McCain should put some lipstick on his misleading and dishonest ad
Wow. I don’t pay attention to the campaign for one day and look what I missed. I just heard about the lipstick kerfuffle this morning. Now that I have seen the McCain ad, I have to say that I am disappointed that his campaign went so far to make this a serious issue. What bothers me is that is was perfectly clear what Obama was saying and it had nothing to do with Sarah Palin. The icing on the cake was the ad itself, in which it said on the screen, “Barack Obama on Sarah Palin” before launching in to the clip of the lipstick comment. That is misleading and dishonest. Not a great moment for the McCain campaign. They compounded their mistake by trotting out our former governor Jane Swift as part of their Truth Squad. I have to agree 100% with National Review’s Ramesh Ponnuro,
Don’t they realize that this harping on ambiguous slights is what people hate about political correctness? It was bad enough when liberals were trying to destroy Palin. Now Republicans are trashing her brand. They’re undermining the basis of her appeal as a different, tougher kind of female politician. Today has been worse than wasted.
Having Jane Swift lead the McCain campaign’s Palin Truth Squad is an additional mistake. It’s not just that she was an incompetent and unpopular governor of Massachusetts, although she was, and had nothing like Palin’s credentials as a reformer. Her administration was a failure in significant part because of her inability to walk the line between public and private, work and family. She was the last female governor before Palin to be prominent for being pregnant in office, and she made a hash of things, using state aides as babysitters. Couldn’t the campaign have found someone who wasn’t such a counter-example to Palin?









Kevin,
If you watch Obama’s gestures he was clearly making a ding against Palin. Watch other clips when he’s making a “joke” and his gestures were identical.
“Lipstick” took on a new meaning and connotation after the RNC convention. He was trying to be clever and knew exactly what he was doing.
Greg W.
Hi Greg,
Nice to hear from you! I guess I don’t think he’s all that clever.:) This strikes me as a mountain out of a molehill with real danger for McCain to over play his hand, if he hasn’t already.
Kevin
I was more offended by Biden telling someone at a recent speaking engagement to stand up when they were in a wheelchair. This guy isn’t even a master of the obvious.

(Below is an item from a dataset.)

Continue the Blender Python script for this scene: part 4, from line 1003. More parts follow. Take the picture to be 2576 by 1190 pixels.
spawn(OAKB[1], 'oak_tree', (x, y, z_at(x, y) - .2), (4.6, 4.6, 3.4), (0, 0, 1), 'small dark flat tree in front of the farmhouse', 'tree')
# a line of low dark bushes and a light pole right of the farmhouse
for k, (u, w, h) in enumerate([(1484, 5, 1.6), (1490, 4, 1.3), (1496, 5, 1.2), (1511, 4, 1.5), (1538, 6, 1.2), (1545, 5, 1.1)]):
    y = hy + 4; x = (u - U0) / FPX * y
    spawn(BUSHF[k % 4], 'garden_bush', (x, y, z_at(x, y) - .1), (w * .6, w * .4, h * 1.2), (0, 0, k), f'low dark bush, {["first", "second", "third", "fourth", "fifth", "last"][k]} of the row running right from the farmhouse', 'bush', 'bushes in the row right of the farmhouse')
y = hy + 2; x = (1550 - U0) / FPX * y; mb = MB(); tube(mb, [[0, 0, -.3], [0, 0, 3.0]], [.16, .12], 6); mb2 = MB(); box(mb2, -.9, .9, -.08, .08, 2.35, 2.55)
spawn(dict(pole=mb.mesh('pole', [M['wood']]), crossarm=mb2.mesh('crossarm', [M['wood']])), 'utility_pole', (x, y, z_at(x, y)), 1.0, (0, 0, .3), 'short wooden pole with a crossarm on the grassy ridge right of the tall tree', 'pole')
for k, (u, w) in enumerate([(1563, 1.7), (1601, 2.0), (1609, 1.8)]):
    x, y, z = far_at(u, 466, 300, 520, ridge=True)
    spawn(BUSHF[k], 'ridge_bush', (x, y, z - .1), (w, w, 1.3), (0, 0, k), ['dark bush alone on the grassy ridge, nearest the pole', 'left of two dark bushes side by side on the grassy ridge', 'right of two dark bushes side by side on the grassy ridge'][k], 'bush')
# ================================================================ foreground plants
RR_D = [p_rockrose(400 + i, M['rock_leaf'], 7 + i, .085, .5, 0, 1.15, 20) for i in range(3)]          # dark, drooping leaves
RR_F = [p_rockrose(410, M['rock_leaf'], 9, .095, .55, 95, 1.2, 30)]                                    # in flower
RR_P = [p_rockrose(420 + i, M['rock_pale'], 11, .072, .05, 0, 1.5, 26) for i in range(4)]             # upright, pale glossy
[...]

Greg W. has it 100% correct. Palins lipstick comment was an off the cuff joke to fill in while the teleprompter was dead. Obama’s comment was CAREFULLY scripted. Do I think his campaign thought it would be a good idea to compare Palin to a pig? I think Obama and his staff are deviously skillful enough to get a message across without saying the actual words, sending a subliminal shot and providing themselves plausible deniability. Obama’s snickers as he began his delivery, and his audience’s chuckles before he delivered the punch line demonstrate that Barry knew that he was giving a poke in the ete to SP, and his adoring fans got it and appreciated it. The cowardice of this kind of oratory is what I find disgusting. Having said that, it is hard for anyone in the mainstream to call BHO on it without seeming petty, which is the genius of the comment; McCain really should have left it to the bloggers to fight it out, but I understand the compulsion to try to make the point.
[...] spent an hour talking about the week that was in lipstick politics. As I said on the blog earlier in the week, I thought McCain overplayed his hand, went too far and produced a dishonest [...]
One thing is abundantly clear since Sarah Palin was named as McCain’s running mate. The “tolerant” party was lightning quick to begin their attack on Palin. If there is one class the “tolerant” party hates (and what they consider a defector) it is a female conservative.